Danbury manufacturer unveils plan for Brookfield move
Branson Ultrasonics is moving ahead with plans to relocate its Danbury headquarters plant into Brookfield’s corner of the sprawling Berkshire Corporate Park.
Architectural firms in Stamford and Norwalk laid out their construction sequence plans this week to town officials.
Owned by St. Louis, Mo.based Emerson Electric, Branson Ultrasonics makes precision custom welding machines for any number of components, applying a range of techniques from lasers to vibration welding that can precisely join parts through heating and friction.
Branson Ultrasonics is one of more than three dozen companies producing such equipment, including Rinco Ultrasonics in Danbury and Sonics & Materials in Newtown.
With plans to employ 220 people at its new Brookfield headquarters, Branson Ultrasonics would join the semiconductor equipment maker Photronics as the largest manufacturing company within the town’s borders.
At Berkshire Corporate Park, Branson Ultrasonics is constructing a new facility designed by Stamford-based CPG Architects on 13 acres of land, with Environmental Land Solutions in Norwalk handling the landscaping design.
The headquarters will total more than 140,000 square feet of space. Branson Ultrasonics is currently sharing a half-century-old building on Eagle Road with multiple other companies, including the Dere Street commercial dessert bakery, Alphagraphics and Spectral Systems.
Through the Connecticut Innovations business assistance fund, the state has approved Branson Ultrasonics for $1.4 million in sales tax exemptions for purchases supporting the move to Berkshire Corporate Park, where the industrial gases giant Praxair has its headquarters and Duracell its main research and development lab.
An Emerson spokesperson declined comment on whether Branson Ultrasonics considered other locations in Danbury, southwestern Connecticut or elsewhere, in response to a Hearst Connecticut Media query.
Emerson acquired Branson Ultrasonics in 1984 as part of a larger deal for SmithKline Beckman.
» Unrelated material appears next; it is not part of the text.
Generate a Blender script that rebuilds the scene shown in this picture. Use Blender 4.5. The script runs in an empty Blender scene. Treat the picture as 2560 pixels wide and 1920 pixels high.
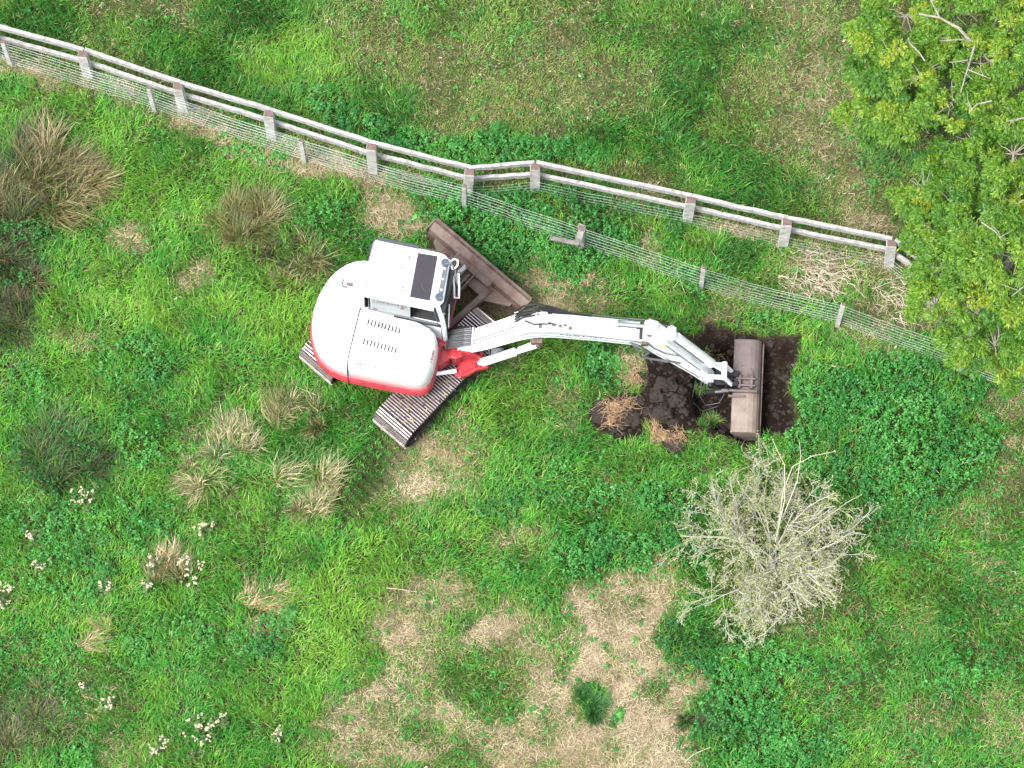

Branson Ultrasonics has been led since early 2017 by John Meek, who previously was in charge of Emerson’s ASCO fluid valve division in Florham Park, N.J.
Emerson does not break out Branson Ultrasonics results separately from its own, with the automation division that includes the unit producing a 24 percent increase in earnings for Emerson’s 2018 fiscal year that ended in September, to $1.9 billion, with revenue up 21 percent to $11.4 billion.
In October, Emerson added to its welding systems lineup with the acquisition of Ireland-based HTE Engineering Services, which makes machines that use a process called heat staking to fuse plastic parts with other materials.
Speaking to investment analysts in November, Emerson CEO David Farr said his company’s automation division has been seeing an impact from the ongoing trade dispute between China and the United States.
“Right now, if the China thing was moving toward a resolution, I would sit here and tell you today that we are going to have a strong ... year in China,” Farr said. “They can come back and maybe come after companies like Emerson. If the tension continues to ramp up between the two countries — I don’t feel that at a point in time, but I would be foolish not to be concerned about that.”